Come to him, a living stone, though rejected by mortals yet chosen and precious in God’s sight, and 5 like living stones, let yourselves be built* into a spiritual house
God is calling us to become living stones ourselves.  God is offering us the chance to be like Christ.  That isn't an easy thing I'm afraid.  It means rejection.  It means that the world will not understand us.  It means we will be called to speak out against repression and violence wherever it finds root.  Doing so won't make us popular.  Like Stephen and Jesus and thousands of others it will mean our rejection by many.

Most of us are probably pretty comfortable.  But our world is still full of the same repression and violence and inequality that held sway when Jesus walked the hills of Palestine.  It might make us unpopular but we are called to speak out when our government tramples on the poor, or oppressed (and it does).  We are called to speak out when big business does harm to workers or citizens or creation itself.  We are called to speak out when our churches cause pain or harm through their teaching or actions.  We are called to be like Christ, to be living stones.  

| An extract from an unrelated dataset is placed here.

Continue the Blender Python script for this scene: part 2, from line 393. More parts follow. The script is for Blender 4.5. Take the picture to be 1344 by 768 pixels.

We can become the foundation of the Kingdom of God.  No, we must become the foundation of the Kingdom of God.
"you are a chosen race, a royal priesthood, a holy nation, God’s own people,* in order that you may proclaim the mighty acts of him who called you out of darkness into his marvellous light."
God had a purpose for us when we were called.  Not to just come and sit here on Sunday morning and then go back to living in the world.  No, we were called out of darkness and it is our obligation to call others as well:
10 Once you were not a people,
but now you are God’s people;
once you had not received mercy,
but now you have received mercy."
God has made us Her people!  God has chosen us.  That is a frightening thing.  Because with it comes the responsibility to be Christ to the world.  When we were baptized into Christ's death, and His eternal life we were made living stones indeed.  Let us then not reject Him, nor our call from God.  Rather, let us become light, and mercy, and hope for those who live in darkness and despair.  Let us become food and drink for those who hunger and thirst.  Let us become a thorn in the side and a rock in the shoe of those who are too comfortable.  Let us become stones, breaking the plow blades that would turn under the weak and powerless of this world.

Let us be living stones!  Because God is good, and God has given us life and light and joy.  That we might bring all the discarded stones of the world to God who discards nothing!  Amen.   Alleluia.